Trussrods: Doing The Job Right
A local bass player named Greg brought in his beautiful Tobias 5-string for adjustment and setup. The action was impossibly high for him to play—about .15" at the 12th fret, and slightly more in the 7th- to 9th-fret area. The neck had a major up-bow (i.e., the fretboard bowed up from the pull of the strings). The two trussrods were fairly tight, so to get the neck straight, the rods would need to be tightened even more.
The correct approach to straightening a neck—as I’m constantly preaching—is to go through the following simple maneuvers first: (1) Remove the trussrod nut. (2) Clean and lube the threads; I use petroleum jelly. (3) Re-install the trussrod nut until its threads have just engaged the trussrod’s threads; then stop and back off the nut slightly so that the nut is loose. (4) Put spacer blocks on the fingerboard—one toward the nut end, the other toward the body end—and place a long, flat object on the blocks. (5) With a protective curved caul on the back of the neck, use a bar clamp to gently force the neck straight (see Fig. 1); continue with gentle clamp pressure until the neck is back-bowed a fair amount. (6) Tighten the trussrod nut until firm. (7) Remove the clamp and blocks, re-string, and check the fingerboard for levelness end-to-end.
I call this procedure “helping the trussrod do its work”—trussrods aren’t really meant to force a neck straight without this help. You may have to repeat the above maneuver several times if the neck doesn’t straighten on the first try. This neck adjusted perfectly, but I needed to make some decisions to fix minor problems along the way.

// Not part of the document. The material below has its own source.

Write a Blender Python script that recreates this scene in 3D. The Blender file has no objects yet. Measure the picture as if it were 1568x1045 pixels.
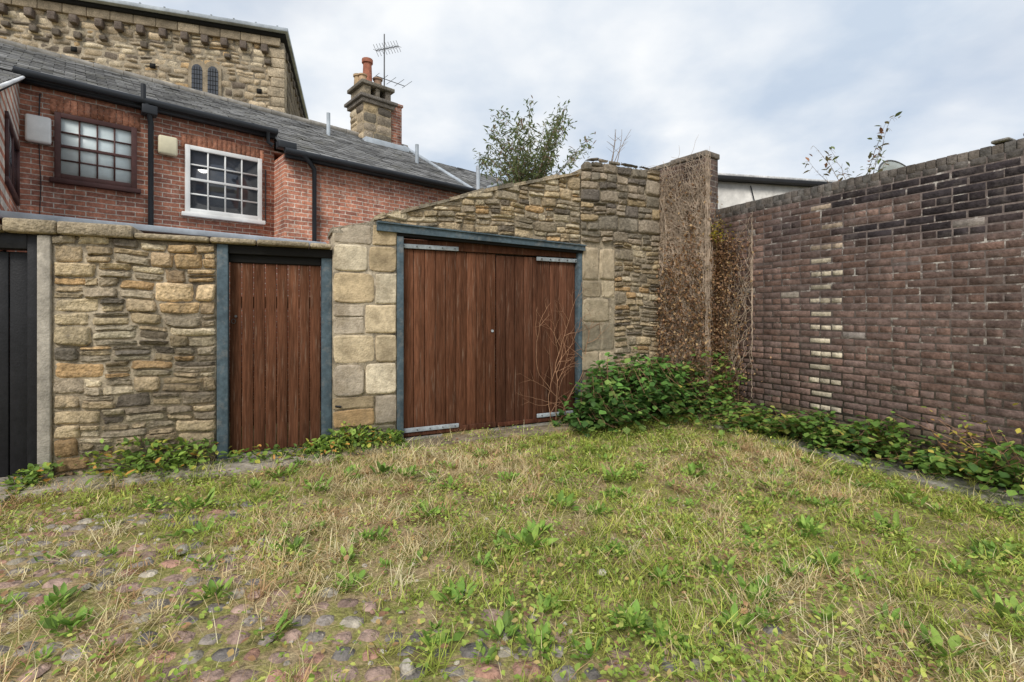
import bpy, math, random
import numpy as np
from mathutils import Vector, Matrix
random.seed(7); rng=np.random.default_rng(7)
S=bpy.context.scene
COL=S.collection

# ------------------------------------------------------------ helpers
def link(o,parent=None):
    COL.objects.link(o)
    if parent is not None: o.parent=parent
    return o
def empty(name,origin=(0,0,0),ang=0.0,parent=None):
    o=bpy.data.objects.new(name,None); o.empty_display_size=.2
    o.location=origin; o.rotation_euler=(0,0,ang)
    return link(o,parent)
def mesh_np(name,V,F,cols,mat,parent=None,smooth=False):
    """V (n,3); F list of arrays of faces (k,m); cols (n,3)"""
    me=bpy.data.meshes.new(name)
    V=np.asarray(V,dtype=np.float32)
    me.vertices.add(len(V)); me.vertices.foreach_set('co',V.ravel())
    idx=np.concatenate([f.ravel() for f in F]).astype(np.int32)
    tot=np.concatenate([np.full(len(f),f.shape[1]) for f in F])
    st=np.concatenate([[0],np.cumsum(tot)[:-1]]).astype(np.int32)
    me.loops.add(len(idx)); me.loops.foreach_set('vertex_index',idx)
    me.polygons.add(len(tot)); me.polygons.foreach_set('loop_start',st)
    me.update(calc_edges=True)
    if cols is not None:
        a=me.color_attributes.new('Col','FLOAT_COLOR','POINT')
        c=np.ones((len(V),4),dtype=np.float32); c[:,:3]=cols
        a.data.foreach_set('color',c.ravel())
    if smooth: me.polygons.foreach_set('use_smooth',np.ones(len(tot),dtype=bool))
    me.materials.append(mat)
    return link(bpy.data.objects.new(name,me),parent)
def boxes(name,parent,L,mat,bevel=0.0):
    V=[];F=[];C=[]
    for b in L:
        x0,x1,y0,y1,z0,z1=b[:6]; c=b[6] if len(b)>6 else (.5,.5,.5)
        n=len(V)
        V+=[(x0,y0,z0),(x1,y0,z0),(x1,y1,z0),(x0,y1,z0),(x0,y0,z1),(x1,y0,z1),(x1,y1,z1),(x0,y1,z1)]
        F+=[(n,n+3,n+2,n+1),(n+4,n+5,n+6,n+7),(n,n+1,n+5,n+4),(n+1,n+2,n+6,n+5),(n+2,n+3,n+7,n+6),(n+3,n,n+4,n+7)]
        C+=[c]*8
    o=mesh_np(name,V,[np.array(F)],np.array(C),mat,parent)
    if bevel:
        m=o.modifiers.new('b','BEVEL'); m.width=bevel; m.segments=2; m.limit_method='ANGLE'
    return o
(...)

Since I didn’t have a custom wrench supplied by the manufacturer, the two trussrod nuts in Greg’s Tobias were not very approachable. Due to the trussrod-adjustment cavity’s shape, a volute of wood—which the trussrod cover screws into—blocked the wrenches I wanted to use. My guess is that the neck was last adjusted by a novice, and with the wrong tool. Imagine trying to straighten a big neck using a small open-end wrench (Fig. 2). I decided to eliminate the wood that was in the way in order to make room for my trussrod tool.
Fig. 3 Both of the q" hexagonal brass trussrod nuts were marred and misshapen from someone fumbling loosely on them with the wrong tool. One nut in particular was dinged up enough that my wrench had trouble slipping over it. So, I rubbed each of the hex nut’s flats on 320-grit sandpaper taped to a hard, flat surface until the wrench fit.
Fig. 4 Even with the wood volute removed from the rear cavity wall, I couldn’t quite make the sharp turn that would allow the socket wrench to slip over the hex nut. So, I ground off the face of the wrench to shorten it.
Fig. 5 I also ground down the rear side to shorten it further and to round it, too. The wrench now looks sort of like Popeye’s pipe, don’t you think?
Fig. 6 A good q" of wrench then fit snugly around the hex nut, covering the area I had marked with a blue felt-tip marker.
Fig. 7 Once the neck had straightened, I drilled a small hole in the cavity bottom for a longer screw to hold down the trussrod cover. I measured the body’s thickness and the depth of the cavity to ensure that I wouldn’t drill too deep and out the backside of this beautiful piece of work.
With the neck straight, I went on to other tasks: replacing several frets in the 1st position; leveling, crowning, and polishing the frets; installing a new nut (the old nut slots were far too low to work with a straight, low-action neck); and setting up the bridge-saddle radius to match the fingerboard’s.
I’m always amazed at how much can said about a “simple” task such as adjusting a trussrod!